もちろん、この背景には欧州文化首都が高い理想を掲げ、行動を共にしてきたことが原点にある。2016年2月には、欧州文化首都9都市の代表20名が東京に集結した。滞在中、当委員会の総会に出席のほか、多くのアーティストや団体と今後の活動について議論を重ねた。一方、国際交流基金やアーツカウンシル東京など、多くの日本の公的機関との会合を通じ、彼らが互いの活動について理解を深めたことも、将来のさらなる協力の道を開いたものと言えよう。
当委員会の支援対象は、1年目のアントワープでは20プログラムに過ぎなかった。その後、過去の開催都市から継続発展、派生する活動、将来開催予定都市による準備活動が年々加わり、23年目は、全体で800プログラムを数えるにいたった。この拡大成長を支えているのは、継続的な日本企業の支援とともに、欧州文化首都、および地元の芸術機関の予算だ。
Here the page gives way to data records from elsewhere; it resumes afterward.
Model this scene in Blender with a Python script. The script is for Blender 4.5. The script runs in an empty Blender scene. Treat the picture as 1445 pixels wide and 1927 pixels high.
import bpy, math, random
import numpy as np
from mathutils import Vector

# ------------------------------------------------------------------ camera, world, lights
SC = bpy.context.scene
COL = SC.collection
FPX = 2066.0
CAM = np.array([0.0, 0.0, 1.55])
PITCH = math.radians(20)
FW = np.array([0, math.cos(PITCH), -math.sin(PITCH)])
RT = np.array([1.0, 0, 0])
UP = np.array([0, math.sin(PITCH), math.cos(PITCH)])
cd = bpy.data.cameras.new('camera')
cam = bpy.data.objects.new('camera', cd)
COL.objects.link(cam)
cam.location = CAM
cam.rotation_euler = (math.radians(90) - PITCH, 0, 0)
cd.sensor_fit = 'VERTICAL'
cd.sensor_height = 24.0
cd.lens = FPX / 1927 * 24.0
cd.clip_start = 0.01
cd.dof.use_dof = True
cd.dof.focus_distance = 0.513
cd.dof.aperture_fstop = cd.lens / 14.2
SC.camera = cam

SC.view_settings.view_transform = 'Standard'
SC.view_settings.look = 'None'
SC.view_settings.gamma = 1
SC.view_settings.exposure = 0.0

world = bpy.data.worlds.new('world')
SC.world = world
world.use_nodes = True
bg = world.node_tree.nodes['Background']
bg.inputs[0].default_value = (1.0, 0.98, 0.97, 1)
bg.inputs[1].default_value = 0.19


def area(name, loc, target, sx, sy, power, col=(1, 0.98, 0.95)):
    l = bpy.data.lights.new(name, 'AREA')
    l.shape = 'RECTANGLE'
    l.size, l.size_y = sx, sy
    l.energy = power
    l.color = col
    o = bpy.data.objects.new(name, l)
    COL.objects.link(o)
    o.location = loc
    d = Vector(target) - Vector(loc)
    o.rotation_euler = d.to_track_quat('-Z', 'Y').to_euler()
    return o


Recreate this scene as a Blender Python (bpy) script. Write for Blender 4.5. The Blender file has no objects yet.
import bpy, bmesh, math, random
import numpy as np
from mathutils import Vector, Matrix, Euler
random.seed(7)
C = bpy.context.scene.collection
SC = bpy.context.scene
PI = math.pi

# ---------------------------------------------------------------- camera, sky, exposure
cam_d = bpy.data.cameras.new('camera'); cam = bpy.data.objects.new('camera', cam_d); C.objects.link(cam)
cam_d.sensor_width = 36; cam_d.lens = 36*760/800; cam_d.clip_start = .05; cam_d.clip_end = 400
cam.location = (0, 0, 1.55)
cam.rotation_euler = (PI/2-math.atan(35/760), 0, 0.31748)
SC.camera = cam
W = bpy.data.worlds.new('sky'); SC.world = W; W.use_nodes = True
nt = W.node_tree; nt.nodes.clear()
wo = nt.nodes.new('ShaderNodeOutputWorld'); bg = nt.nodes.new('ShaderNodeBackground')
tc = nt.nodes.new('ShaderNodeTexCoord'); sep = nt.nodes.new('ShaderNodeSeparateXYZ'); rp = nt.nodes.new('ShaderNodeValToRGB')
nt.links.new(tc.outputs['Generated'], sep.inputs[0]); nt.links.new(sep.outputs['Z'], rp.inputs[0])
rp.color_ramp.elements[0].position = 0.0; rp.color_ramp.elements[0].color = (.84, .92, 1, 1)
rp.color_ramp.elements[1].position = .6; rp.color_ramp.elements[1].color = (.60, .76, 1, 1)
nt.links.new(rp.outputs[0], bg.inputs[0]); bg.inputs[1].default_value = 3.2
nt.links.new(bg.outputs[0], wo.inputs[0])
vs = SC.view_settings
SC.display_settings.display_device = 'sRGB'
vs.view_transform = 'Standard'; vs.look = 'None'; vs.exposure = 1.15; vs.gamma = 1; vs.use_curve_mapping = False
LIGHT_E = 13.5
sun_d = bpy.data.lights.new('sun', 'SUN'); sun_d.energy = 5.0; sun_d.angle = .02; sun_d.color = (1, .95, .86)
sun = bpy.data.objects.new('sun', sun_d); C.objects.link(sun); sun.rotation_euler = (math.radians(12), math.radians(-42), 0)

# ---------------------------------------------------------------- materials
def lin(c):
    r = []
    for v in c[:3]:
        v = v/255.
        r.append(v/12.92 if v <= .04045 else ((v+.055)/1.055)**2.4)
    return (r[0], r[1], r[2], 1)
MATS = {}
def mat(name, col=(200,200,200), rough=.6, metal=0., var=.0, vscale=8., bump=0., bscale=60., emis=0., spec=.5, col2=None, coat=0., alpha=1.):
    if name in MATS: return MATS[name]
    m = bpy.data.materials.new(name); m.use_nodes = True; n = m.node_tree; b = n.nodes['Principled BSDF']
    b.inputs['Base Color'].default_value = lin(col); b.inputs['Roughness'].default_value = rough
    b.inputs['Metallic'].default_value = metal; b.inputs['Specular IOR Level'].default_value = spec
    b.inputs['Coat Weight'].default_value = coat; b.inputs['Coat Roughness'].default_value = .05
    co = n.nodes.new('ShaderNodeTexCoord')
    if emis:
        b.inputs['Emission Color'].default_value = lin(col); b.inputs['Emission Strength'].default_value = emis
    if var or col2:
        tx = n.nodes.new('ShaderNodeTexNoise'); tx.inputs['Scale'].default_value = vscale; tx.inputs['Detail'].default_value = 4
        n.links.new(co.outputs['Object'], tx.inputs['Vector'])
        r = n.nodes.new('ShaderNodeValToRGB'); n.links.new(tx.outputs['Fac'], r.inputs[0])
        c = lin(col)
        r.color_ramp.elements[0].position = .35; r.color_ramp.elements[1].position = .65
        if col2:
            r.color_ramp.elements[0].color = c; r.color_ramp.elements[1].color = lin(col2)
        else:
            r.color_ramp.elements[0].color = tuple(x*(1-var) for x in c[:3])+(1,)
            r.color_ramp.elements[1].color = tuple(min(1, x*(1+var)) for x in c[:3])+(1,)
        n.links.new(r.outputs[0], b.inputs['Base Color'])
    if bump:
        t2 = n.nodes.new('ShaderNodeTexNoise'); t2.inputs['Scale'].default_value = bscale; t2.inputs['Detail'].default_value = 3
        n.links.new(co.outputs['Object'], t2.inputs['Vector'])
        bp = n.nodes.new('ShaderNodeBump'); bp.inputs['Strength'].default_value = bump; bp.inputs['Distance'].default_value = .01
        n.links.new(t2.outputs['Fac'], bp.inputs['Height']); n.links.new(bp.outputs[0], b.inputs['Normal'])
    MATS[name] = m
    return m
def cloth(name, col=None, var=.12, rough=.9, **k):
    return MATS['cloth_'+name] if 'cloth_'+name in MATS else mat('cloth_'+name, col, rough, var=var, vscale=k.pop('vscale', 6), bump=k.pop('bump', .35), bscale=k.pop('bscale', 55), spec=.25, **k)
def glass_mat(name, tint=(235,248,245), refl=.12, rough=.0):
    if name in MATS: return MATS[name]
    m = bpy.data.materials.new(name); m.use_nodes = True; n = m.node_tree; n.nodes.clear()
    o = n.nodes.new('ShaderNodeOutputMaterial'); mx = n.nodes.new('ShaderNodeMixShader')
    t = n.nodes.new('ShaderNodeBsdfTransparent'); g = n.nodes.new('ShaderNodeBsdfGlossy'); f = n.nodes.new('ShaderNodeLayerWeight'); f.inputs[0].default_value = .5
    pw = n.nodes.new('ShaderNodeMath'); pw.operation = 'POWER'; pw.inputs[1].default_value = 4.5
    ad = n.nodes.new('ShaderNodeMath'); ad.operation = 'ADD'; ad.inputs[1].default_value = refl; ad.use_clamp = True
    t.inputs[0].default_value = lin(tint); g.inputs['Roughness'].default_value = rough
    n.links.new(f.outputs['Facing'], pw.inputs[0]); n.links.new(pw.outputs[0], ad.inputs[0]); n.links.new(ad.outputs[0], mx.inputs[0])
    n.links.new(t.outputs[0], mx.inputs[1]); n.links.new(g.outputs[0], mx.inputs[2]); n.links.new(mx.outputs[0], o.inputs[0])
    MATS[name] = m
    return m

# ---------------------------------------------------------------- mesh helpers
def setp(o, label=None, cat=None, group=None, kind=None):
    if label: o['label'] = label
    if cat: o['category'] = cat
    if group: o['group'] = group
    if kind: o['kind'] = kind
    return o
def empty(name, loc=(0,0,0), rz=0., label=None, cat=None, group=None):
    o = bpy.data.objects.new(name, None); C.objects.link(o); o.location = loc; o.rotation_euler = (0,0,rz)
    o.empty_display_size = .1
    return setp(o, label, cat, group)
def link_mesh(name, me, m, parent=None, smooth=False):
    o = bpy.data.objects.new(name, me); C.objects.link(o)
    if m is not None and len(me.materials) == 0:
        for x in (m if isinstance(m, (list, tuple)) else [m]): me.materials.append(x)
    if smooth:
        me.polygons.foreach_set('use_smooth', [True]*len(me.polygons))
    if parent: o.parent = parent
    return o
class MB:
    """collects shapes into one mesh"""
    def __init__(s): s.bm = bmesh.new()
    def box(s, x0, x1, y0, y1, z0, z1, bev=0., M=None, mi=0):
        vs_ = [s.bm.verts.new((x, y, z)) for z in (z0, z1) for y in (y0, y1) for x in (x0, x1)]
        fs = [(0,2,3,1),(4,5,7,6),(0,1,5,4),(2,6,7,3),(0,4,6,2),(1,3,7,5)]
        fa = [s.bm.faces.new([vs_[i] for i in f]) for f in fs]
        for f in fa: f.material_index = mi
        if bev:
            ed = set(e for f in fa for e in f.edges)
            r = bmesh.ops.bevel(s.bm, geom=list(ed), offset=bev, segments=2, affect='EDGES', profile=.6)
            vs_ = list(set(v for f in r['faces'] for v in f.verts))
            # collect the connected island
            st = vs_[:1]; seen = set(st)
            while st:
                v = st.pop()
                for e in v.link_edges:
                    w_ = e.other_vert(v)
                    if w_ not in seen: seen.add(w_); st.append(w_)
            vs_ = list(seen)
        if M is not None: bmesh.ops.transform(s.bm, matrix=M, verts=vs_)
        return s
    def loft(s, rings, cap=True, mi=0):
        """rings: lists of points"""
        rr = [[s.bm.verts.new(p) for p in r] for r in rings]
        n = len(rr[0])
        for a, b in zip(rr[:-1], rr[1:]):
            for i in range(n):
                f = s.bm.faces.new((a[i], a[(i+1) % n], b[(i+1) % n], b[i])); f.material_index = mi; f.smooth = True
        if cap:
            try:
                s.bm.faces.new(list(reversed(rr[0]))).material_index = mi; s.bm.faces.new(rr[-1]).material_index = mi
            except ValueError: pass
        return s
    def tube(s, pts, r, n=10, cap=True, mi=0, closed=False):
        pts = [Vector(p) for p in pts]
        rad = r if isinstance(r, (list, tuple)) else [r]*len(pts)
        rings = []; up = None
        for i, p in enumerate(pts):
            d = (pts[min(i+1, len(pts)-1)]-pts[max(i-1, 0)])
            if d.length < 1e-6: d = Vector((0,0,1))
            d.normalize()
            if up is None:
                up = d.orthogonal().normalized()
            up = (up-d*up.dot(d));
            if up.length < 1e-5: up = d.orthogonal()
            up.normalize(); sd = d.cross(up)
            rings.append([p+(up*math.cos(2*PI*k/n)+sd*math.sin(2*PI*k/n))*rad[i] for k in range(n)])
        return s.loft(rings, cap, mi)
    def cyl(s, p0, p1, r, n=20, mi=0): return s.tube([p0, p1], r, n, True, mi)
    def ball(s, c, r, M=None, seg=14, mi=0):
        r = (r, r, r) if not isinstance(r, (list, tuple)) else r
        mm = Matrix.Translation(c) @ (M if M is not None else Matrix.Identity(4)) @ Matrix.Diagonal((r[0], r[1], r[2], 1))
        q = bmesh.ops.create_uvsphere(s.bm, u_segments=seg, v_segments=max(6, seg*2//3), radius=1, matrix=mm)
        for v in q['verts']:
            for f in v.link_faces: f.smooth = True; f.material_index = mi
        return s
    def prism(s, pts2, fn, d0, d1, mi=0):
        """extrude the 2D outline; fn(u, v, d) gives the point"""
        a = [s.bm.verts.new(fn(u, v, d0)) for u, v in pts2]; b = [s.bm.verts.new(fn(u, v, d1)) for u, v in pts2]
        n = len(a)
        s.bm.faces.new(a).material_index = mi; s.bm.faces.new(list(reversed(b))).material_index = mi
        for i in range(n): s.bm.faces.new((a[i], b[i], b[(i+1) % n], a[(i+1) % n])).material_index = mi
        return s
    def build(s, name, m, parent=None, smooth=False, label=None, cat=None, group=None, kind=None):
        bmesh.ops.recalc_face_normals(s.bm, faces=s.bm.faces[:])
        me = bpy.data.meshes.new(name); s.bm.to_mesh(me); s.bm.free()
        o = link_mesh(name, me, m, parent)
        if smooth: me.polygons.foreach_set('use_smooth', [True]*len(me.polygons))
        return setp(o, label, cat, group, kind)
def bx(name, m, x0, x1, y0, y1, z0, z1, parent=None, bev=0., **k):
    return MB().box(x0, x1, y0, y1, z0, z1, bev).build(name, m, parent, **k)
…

加えて、日本から参加するアーティストや団体の自助努力も大きく、彼らは国際交流基金や文化庁など公的機関への助成申請はもちろんのこと、近年では、クラウドファンディングを活用するなど、活動の自立に向けた積極的な挑戦が展開されており頼もしい。
終わりに
私たちの活動の遠い先には、22世紀があるといつも考える。いまの若者たちへの支援は、間違いなく、その次の世代に影響する。若者が胸に抱く「憧れ」について目を向けてみよう。
彼らの「憧れ」が「一生の目標」へと変わる瞬間が必ずある。その機会を決して見逃してはならない。大人たちは、若者の可能性に思いをめぐらせ、それを後押しする責任と義務がある。その一つひとつの積み重ねが大切だ。私たちの熱い思いと小さな行動によって、世代から世代へとバトンが引き継がれ、22世紀に到達するのだ。
22世紀への道は今日の一歩から始まる。